Chemists have found a new carbon capture catalyst that assures a more sustainable usage of CO2. The new catalyst is molybdenum disulfide and it turns carbon dioxide into methanol. The new method is very efficient in transforming CO2 into a commercially viable product and thus can facilitate the carbon capture, utilization and storage industry.
Dehui Deng, a professor at the Dalian Institute of Chemical Physics (DICP) said that the proposed way “provides a novel strategy for the development of new catalysts to be used in CO2 hydrogenation”.
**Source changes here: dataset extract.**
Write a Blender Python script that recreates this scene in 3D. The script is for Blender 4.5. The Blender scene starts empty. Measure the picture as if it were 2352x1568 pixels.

The researchers from DICP were trying to replace commercial metal-oxide catalysts to make methanol. The reason for that is because metal-oxide catalysts are quite energy intensive.
They need temperatures above 300°C and they also make a lot of carbon monoxide (CO) as a by-product. Transition-metal catalysts that can be added to the reaction to lower the temperature, also don’t work because they make a lot of methane (CH4) as well.
A molybdenum disulfide (MoS2) compound has less sulphur than normal which leaves atom-sized gaps in its surface. The gaps catalyse the production of methanol by forming active sites for the CO2 and hydrogen to react. That makes the reaction much more selective, with more methanol formed.
The benefits of the reaction with the new carbon capture catalyst are:
- it works at room temperature or 180°C for optimum effect vs the traditional 300°C
- it works for a long time – the molybdenum disulfide could convert CO2 into methanol for over 3000 hours without a drop in selectivity or efficiency
- fewer by-products like carbon monoxide or methane
Further experiments and trials will be performed to confirm the catalyst’s efficiency but it appears that a new, more sustainable way of carbon capture and storage seems to have been achieved. Together with new breakthroughs in carbon capture filters, it’s evident that different commercial approaches for carbon capture at scale are becoming viable.